Monday, November 21, 2022

Authentically, Izzy by Pepper Basham


Authentically, Izzy by Pepper Basham

I’ve enjoyed epistolary novels in the past. They’re challenging to write because we don’t see the actions as they happen. Without narration readers may get a little confused. They require more concentration, in some ways.

Let’s begin with the summary:

Dear Reader, My name is Isabelle Louisa Edgewood—Izzy, for short. I live by blue-tinted mountains, where I find contentment in fresh air and books. Oh, and coffee and tea, of course. And occasionally in being accosted by the love of my family. (You’ll understand my verb choice in the phrase later.) I dream of opening my own bookstore, but my life, particularly my romantic history, has not been the stuff of fairy tales. Which is probably why my pregnant, misled, matchmaking cousin—who, really, is more like my sister—signed me up for an online dating community.

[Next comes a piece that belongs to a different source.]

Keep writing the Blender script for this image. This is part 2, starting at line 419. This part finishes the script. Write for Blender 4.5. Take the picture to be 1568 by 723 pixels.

The trouble is . . . it worked. I’ve met my book-quoting Mr. Right, and our correspondence has been almost too good to be true. But Brodie lives across an ocean. And just the other day, a perfectly nice author and professor named Eli came into the library where I work and asked me out for a coffee. I feel a rom-com movie with a foreboding disaster nipping at my heels.

But I’ve played it safe for a long time. Maybe it’s time for me to be as brave as my favorite literary heroines. Maybe it’s time to take the adventures from the page to real life. Wish me luck.


And now, my review:

I liked the characters, quirks and all. I really enjoyed the sibling dynamic. The author lost her brother before this novel was published, and my heart went out to her as I read her character “Luke’s” dialogue and saw his personality very clearly on the page through his words. I like to think this was a tribute from the author to her brother, and if it was, brava, my friend. Beautiful.

This story centers around books, with multiple literary references. It’s fun watching the heroine and hero relate via online chats. Relatable, in this era to meet someone online and “date” them though the characters live continents apart. Well-read bookworms will relish the references and delight in the subtext.

Fittingly, one of the themes was authenticity. Communicating online gives Izzy license to be real, which is refreshing. At times I could hear Pepper (a fellow ACFW member) defend Christian fiction through the characters’ words. Jesus used parables—stories—to touch hearts. Loved this aspect.

Given it’s epistolary format, readers may struggle to recall who’s who if they step away from this novel for any length of time.

This novel will especially appeal to readers who might enjoy a less formulaic romance.